谷を隔てた反対側の丘には赤羽台団地や都営桐ヶ丘アパートの団地群、赤羽スポーツの森公園の林、味の素フィールド西が丘、オリンピック選手の育成施設として有名なナショナルトレーニングセンター、国立スポーツ科学センターなどの大規模施設があります。
高台の住宅街の一角には公園の近くに商店が数軒、かつてこの住宅街の中心の商店街であったことが伺われます。
しかし、坂道を下るとほどなく赤羽駅の西口の繁華街。イトーヨーカドーやショッピングセンター「ビビオ」などの大型店が並んでいます。これでは近隣の個人商店は経営的にはかなり厳しいことでしょう。
団地の高齢化が進む北区の赤羽界隈、赤羽駅の東口の繁華街は大変な人出です。赤羽駅も大規模で都会的なターミナルです。駅前広場のイルミネーションもかなり派手です。
赤羽駅東口周辺には昭和の雰囲気が漂う飲食店街が広がります。
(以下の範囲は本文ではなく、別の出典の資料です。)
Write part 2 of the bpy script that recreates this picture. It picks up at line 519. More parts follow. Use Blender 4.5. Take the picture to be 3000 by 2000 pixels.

駅前広場に直結する赤羽一番街は大変なにぎわいです。
OK横丁通りは狭い通りに居酒屋が並んでいます。鯉とうなぎのまるます家総本店は大変な混雑です。隣の丸健水産は立ち食いのおでん健ちゃんにも長い行列ができていました。
駅前広場からバスがひっきりなしに通る駅前通りを東へ行くと、近代的な全天蓋アーケードのあるLaLaガーデン(赤羽スズラン通り商店街振興組合)です。全国チェーンが多いようで、自転車の通行もあり、十条銀座に比べると人通りが少なく思われます。
赤羽駅西口の大規模店とともに、これだけの個店の並ぶ商店街が共存していることに、JRの路線が集まるターミナルとして赤羽の実力が感じられました。
十条の商店街、赤羽の飲み屋街と商店街のにぎわいが予想以上でした。高齢化が進む北区ですが、成熟した街のパワーが感じられます。公共交通の密度が高いこと、自動車による来店中心の大型ショッピングセンターがないことが影響しているのかもしれません。